Climate change impacts on the banana industry on the Coffs Coast

Local banana farmer Michael Singh at his farm. Photo: David Tune.


RENOWNED for having the Big Banana tourist attraction, the Coffs Coast region has long been associated with supplying top-quality bananas to the area and markets beyond.

However, over the last few decades the number of banana farms and farmers in the region has decreased, with pressures from increasing real estate prices to fluctuating markets and the uptake of blueberries as an alternate crop all impacting on the local industry.

The region now produces about 4% of the national crop, and the industry is still run by families managing relatively small farms, many of which have been passed on from generation to generation.

Local farmer Michael Gill is a third-generation banana farmer and manages the family’s 30 acre farm near Sandy Beach.

He told News Of The Area, “Our farm works well as a family run enterprise, it’s not too big for us to handle ourselves, and is capable of delivering a decent return for us over the years.”

While his farm is irrigated from two on site dams, the recent drought had a major impact on the farm’s productivity, reducing yields by up to 40%.

“One of the major challenges any farmer faces is inconsistency in the local climate, and we have gone from severe drought to major floods over the couple of last years, and that impacts on our ability to deliver quality fruit to the market,” Michael said.

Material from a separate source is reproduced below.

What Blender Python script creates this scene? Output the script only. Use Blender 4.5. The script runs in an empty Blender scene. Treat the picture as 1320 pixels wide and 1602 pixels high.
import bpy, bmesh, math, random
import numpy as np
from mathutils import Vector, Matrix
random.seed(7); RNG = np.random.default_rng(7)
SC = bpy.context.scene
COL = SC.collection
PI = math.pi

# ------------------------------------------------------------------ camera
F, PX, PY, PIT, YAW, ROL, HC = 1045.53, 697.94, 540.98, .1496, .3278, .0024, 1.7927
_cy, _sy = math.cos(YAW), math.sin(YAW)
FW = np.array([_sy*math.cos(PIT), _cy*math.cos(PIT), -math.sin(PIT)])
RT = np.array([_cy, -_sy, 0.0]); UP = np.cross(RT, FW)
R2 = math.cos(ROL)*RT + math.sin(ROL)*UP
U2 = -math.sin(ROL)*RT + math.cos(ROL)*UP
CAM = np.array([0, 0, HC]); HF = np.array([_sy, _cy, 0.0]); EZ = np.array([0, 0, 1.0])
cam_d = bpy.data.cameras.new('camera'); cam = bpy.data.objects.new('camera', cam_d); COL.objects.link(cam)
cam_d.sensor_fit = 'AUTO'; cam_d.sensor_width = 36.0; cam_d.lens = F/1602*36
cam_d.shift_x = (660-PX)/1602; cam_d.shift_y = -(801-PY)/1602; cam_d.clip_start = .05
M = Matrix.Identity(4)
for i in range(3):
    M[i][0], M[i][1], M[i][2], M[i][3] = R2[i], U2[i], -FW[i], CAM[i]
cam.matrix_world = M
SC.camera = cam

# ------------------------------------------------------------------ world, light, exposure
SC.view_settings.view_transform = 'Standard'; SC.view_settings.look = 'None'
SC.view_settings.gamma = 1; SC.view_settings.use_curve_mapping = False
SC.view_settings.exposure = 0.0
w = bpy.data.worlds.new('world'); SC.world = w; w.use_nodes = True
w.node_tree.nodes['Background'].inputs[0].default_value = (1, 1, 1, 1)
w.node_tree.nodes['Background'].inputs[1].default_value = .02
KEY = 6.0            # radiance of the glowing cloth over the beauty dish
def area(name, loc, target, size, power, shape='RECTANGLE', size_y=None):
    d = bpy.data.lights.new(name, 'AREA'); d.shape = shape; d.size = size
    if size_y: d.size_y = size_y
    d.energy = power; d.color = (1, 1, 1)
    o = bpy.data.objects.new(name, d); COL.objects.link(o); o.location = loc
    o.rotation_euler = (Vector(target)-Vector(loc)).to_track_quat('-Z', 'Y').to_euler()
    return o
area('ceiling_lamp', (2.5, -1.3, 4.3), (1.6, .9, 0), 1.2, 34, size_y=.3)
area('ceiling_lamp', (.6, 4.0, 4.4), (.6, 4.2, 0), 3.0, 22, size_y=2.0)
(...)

A climate snapshot by the NSW Office of Environment and Heritage for the North Coast region reported that rainfall variability in the region has been severe, ranging from the Millennium drought to two of the wettest years on record for the region.

The expectation is that the region will become progressively warmer, and that rainfall in summer will decrease, but autumn rain will increase.

The future of the banana industry in our region will be influenced by just how variable our local climate becomes.